I think we delight to praise what we enjoy because the praise not merely
expresses but completes the enjoyment; it is its appointed consummation. It is
not out of compliment that lovers keep on telling one another how beautiful they
are; the delight is incomplete till it is expressed.” The praise of God completes the delight we have in
God. Think about it, there is something about expressing what is in us. When I
tell my wife I love her, my joy in increased. As a matter of fact I find that
when I tell her I love her, the happiness that I had before I told her is now
increased by my telling her! Let me use another illustration concerning our
gathering together on Sunday morning and during the week. After I went to the
east coast, it is a great joy to tell people about what I saw and experienced.

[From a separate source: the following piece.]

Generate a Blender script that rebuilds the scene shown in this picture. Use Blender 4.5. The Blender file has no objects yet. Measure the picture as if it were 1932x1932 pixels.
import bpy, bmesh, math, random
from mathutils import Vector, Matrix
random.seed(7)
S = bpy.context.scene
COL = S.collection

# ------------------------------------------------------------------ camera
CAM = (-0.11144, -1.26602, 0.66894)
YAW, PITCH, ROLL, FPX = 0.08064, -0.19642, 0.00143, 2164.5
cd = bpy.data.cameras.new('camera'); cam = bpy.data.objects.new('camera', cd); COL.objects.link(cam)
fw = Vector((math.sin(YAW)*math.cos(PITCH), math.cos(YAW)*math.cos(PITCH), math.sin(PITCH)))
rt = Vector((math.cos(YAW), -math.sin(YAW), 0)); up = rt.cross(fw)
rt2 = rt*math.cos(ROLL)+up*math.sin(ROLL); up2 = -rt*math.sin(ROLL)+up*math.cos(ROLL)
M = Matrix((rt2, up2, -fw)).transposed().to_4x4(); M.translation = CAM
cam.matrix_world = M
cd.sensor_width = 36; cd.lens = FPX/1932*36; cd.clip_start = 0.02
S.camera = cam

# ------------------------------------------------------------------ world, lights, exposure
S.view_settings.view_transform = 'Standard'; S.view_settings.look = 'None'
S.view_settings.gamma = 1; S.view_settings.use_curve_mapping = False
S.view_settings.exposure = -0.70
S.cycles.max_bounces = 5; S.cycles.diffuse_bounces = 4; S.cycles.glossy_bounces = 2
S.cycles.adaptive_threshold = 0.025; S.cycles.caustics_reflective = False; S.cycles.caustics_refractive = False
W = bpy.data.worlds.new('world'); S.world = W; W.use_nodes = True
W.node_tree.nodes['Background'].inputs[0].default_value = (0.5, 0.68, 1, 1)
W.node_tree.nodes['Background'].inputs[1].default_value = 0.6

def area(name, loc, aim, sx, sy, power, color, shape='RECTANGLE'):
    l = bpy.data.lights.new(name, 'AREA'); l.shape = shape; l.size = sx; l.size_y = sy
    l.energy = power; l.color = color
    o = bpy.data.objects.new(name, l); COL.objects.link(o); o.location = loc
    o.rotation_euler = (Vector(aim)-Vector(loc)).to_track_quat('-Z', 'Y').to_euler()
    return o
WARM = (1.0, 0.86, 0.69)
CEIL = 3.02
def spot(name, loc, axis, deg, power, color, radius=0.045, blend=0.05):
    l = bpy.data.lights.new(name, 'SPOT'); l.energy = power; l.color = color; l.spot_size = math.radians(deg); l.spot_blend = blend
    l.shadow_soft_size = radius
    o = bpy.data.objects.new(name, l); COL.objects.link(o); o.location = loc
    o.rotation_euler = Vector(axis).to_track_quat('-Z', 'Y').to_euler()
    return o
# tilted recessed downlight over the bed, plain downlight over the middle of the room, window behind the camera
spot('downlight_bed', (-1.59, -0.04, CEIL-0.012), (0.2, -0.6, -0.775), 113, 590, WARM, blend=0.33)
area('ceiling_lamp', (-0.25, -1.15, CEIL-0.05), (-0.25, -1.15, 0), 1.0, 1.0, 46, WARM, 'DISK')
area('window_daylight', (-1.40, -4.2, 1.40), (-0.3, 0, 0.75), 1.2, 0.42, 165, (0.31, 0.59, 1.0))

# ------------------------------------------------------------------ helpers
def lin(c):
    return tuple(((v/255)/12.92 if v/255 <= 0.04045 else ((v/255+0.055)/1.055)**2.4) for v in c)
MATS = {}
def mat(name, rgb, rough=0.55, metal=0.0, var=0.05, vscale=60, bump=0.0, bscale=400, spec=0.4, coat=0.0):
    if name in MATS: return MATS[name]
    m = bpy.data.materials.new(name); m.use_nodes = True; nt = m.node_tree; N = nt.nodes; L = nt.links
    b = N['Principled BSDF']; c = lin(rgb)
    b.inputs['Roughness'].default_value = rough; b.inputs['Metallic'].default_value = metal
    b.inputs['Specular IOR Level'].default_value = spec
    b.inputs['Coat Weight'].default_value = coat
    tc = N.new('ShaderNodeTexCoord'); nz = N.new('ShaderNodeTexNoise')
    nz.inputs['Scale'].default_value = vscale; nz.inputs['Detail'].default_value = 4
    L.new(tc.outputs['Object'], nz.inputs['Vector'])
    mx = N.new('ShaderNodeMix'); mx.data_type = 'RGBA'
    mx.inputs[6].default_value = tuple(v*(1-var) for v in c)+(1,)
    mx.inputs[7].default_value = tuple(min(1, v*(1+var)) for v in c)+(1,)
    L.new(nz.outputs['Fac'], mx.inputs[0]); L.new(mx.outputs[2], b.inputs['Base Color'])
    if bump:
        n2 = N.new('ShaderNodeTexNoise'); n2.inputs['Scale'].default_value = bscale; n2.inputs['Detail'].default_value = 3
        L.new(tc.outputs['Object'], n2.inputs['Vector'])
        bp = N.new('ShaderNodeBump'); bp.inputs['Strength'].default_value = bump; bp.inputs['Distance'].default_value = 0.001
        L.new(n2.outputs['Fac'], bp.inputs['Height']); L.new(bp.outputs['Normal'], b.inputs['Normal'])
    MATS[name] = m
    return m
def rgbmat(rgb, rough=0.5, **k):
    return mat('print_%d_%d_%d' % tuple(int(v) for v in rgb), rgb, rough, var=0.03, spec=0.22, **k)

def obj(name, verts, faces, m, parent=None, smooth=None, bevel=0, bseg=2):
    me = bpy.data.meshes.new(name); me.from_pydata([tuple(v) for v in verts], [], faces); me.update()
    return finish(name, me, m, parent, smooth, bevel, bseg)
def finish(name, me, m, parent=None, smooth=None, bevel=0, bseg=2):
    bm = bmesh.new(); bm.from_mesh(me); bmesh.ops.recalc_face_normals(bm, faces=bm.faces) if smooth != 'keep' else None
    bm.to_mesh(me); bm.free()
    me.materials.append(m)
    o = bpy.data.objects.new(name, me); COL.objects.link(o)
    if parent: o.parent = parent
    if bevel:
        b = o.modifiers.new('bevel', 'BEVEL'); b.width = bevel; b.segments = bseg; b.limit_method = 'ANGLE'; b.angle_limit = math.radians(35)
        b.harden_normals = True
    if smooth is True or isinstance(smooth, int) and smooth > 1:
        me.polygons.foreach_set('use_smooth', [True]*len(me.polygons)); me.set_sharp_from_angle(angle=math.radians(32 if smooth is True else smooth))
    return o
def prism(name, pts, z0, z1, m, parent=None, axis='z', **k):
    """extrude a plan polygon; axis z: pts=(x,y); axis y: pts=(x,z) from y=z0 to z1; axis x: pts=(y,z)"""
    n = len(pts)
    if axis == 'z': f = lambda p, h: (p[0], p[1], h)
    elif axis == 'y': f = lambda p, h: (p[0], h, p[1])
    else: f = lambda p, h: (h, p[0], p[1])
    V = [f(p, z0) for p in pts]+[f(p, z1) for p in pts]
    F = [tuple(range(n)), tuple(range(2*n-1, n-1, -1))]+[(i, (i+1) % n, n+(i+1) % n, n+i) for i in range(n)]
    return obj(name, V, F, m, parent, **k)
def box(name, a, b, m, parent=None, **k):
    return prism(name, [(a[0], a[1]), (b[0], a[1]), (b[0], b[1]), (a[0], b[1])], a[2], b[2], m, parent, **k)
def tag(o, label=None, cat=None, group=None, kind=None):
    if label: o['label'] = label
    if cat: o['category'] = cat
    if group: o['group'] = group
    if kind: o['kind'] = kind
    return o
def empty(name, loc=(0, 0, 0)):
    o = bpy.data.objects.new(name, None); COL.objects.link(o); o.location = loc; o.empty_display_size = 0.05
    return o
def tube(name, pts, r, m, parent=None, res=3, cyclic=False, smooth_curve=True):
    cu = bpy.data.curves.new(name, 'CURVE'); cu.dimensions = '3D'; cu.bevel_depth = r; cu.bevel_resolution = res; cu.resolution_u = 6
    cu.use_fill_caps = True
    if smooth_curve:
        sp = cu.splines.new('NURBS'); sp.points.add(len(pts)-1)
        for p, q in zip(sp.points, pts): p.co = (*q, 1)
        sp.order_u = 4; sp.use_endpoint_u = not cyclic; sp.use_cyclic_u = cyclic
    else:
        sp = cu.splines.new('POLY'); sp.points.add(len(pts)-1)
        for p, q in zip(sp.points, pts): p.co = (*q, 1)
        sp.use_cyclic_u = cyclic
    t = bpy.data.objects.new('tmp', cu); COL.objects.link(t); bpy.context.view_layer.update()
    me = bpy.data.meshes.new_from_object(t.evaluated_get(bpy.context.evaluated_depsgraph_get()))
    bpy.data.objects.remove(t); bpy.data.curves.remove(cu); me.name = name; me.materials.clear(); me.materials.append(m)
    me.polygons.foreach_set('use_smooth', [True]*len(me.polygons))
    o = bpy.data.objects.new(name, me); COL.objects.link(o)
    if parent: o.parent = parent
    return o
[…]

But you can’t really delight in what I’m saying unless you’ve been there. But
my joy may give you a desire to see it too. So you go with me or yourself and
then you see and understand what I’m talking about and you too have joy. Our
joy increases when we talk about it together and even more if we are there
seeing it at the same time! That’s what singing, preaching, and fellowship do.
We together taste, see, savor, and show the beauty and greatness of Christ and
together express our praise, which completes our delight and magnifies Him and
it is what creates the desire, opens the eyes, and awakens true joy in others. God
is most glorified when many are most satisfied with him. When the heart is abundantly
savoring and cherishing and treasuring Christ above all else, this will
overflow from the lips. It creates songs and sayings and conversations and
testimonies and prayers and confessions and sermons ring out praise.
CLOSING THOUGHT Are you happy this morning? Are you praising? Many of
us have not been used to finding our joy in God so it doesn’t come easy to
praise. That is why we must pray, seek, and begin to go hard after joy. “Resolved, to endeavor to obtain for myself as much
happiness, in the other world, as I possibly can, with all the power; might,
vigor, and vehemence, yea violence, I am capable of, or can bring myself to
exert, in any way that can be thought of.” (Jonathan Edwards) God’s
demand for supreme praise comes out of His demand for our supreme happiness (Psalm 37:4). Authentic
joy in God will overflow with praises. It’s not wrong to say, “We were made for
God.” It’s not wrong to say, “We were made for joy.” It’s not wrong to say, “We
were made to praise.” But it is more fully true to say, “We were made to enjoy
God with overflowing praise.” This is the ultimate goal of life and when you
give overflowing praise to the Lord you are truly doing what you were created
and redeemed to do! This is what, I pray, will more and more mark you
Lighthouse: that God will lead us now into true and lasting joy. That He will enthrall
us with Himself and break the power of lesser pleasures so that the joy and
satisfaction in all of you bubbles forth in praise!